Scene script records

=====

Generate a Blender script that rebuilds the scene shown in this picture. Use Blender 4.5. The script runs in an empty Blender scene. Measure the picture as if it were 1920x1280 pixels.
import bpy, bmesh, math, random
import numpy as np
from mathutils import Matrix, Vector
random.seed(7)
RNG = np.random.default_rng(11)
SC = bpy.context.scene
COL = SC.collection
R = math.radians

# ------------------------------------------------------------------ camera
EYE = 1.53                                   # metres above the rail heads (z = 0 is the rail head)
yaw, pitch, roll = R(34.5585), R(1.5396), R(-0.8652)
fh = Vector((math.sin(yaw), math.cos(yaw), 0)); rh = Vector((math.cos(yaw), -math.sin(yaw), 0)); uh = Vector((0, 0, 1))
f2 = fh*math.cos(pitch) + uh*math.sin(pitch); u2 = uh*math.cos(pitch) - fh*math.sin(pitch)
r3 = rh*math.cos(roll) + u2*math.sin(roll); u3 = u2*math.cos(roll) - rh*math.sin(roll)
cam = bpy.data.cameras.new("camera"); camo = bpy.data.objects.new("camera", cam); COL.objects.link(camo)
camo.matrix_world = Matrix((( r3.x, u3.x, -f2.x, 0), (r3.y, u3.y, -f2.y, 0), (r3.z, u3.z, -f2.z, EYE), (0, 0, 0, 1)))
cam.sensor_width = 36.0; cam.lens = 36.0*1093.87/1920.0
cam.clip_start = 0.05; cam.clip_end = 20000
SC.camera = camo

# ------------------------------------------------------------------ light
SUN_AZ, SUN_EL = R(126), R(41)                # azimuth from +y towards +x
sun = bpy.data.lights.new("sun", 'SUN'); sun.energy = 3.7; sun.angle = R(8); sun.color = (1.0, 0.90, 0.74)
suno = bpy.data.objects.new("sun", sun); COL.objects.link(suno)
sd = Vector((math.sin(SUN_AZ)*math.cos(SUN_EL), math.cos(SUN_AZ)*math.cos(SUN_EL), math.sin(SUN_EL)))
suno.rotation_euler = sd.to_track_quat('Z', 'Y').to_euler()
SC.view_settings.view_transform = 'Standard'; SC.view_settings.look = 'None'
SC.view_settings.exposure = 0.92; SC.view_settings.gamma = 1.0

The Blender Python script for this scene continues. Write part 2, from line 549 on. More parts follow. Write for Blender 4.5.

=====

» **What you are asked to do**:
All of the entries above should be written out again exactly.

» **Written reply**:
Generate a Blender script that rebuilds the scene shown in this picture. Use Blender 4.5. The script runs in an empty Blender scene. Measure the picture as if it were 1920x1280 pixels.
import bpy, bmesh, math, random
import numpy as np
from mathutils import Matrix, Vector
random.seed(7)
RNG = np.random.default_rng(11)
SC = bpy.context.scene
COL = SC.collection
R = math.radians

# ------------------------------------------------------------------ camera
EYE = 1.53                                   # metres above the rail heads (z = 0 is the rail head)
yaw, pitch, roll = R(34.5585), R(1.5396), R(-0.8652)
fh = Vector((math.sin(yaw), math.cos(yaw), 0)); rh = Vector((math.cos(yaw), -math.sin(yaw), 0)); uh = Vector((0, 0, 1))
f2 = fh*math.cos(pitch) + uh*math.sin(pitch); u2 = uh*math.cos(pitch) - fh*math.sin(pitch)
r3 = rh*math.cos(roll) + u2*math.sin(roll); u3 = u2*math.cos(roll) - rh*math.sin(roll)
cam = bpy.data.cameras.new("camera"); camo = bpy.data.objects.new("camera", cam); COL.objects.link(camo)
camo.matrix_world = Matrix((( r3.x, u3.x, -f2.x, 0), (r3.y, u3.y, -f2.y, 0), (r3.z, u3.z, -f2.z, EYE), (0, 0, 0, 1)))
cam.sensor_width = 36.0; cam.lens = 36.0*1093.87/1920.0
cam.clip_start = 0.05; cam.clip_end = 20000
SC.camera = camo

# ------------------------------------------------------------------ light
SUN_AZ, SUN_EL = R(126), R(41)                # azimuth from +y towards +x
sun = bpy.data.lights.new("sun", 'SUN'); sun.energy = 3.7; sun.angle = R(8); sun.color = (1.0, 0.90, 0.74)
suno = bpy.data.objects.new("sun", sun); COL.objects.link(suno)
sd = Vector((math.sin(SUN_AZ)*math.cos(SUN_EL), math.cos(SUN_AZ)*math.cos(SUN_EL), math.sin(SUN_EL)))
suno.rotation_euler = sd.to_track_quat('Z', 'Y').to_euler()
SC.view_settings.view_transform = 'Standard'; SC.view_settings.look = 'None'
SC.view_settings.exposure = 0.92; SC.view_settings.gamma = 1.0

The Blender Python script for this scene continues. Write part 2, from line 549 on. More parts follow. Write for Blender 4.5.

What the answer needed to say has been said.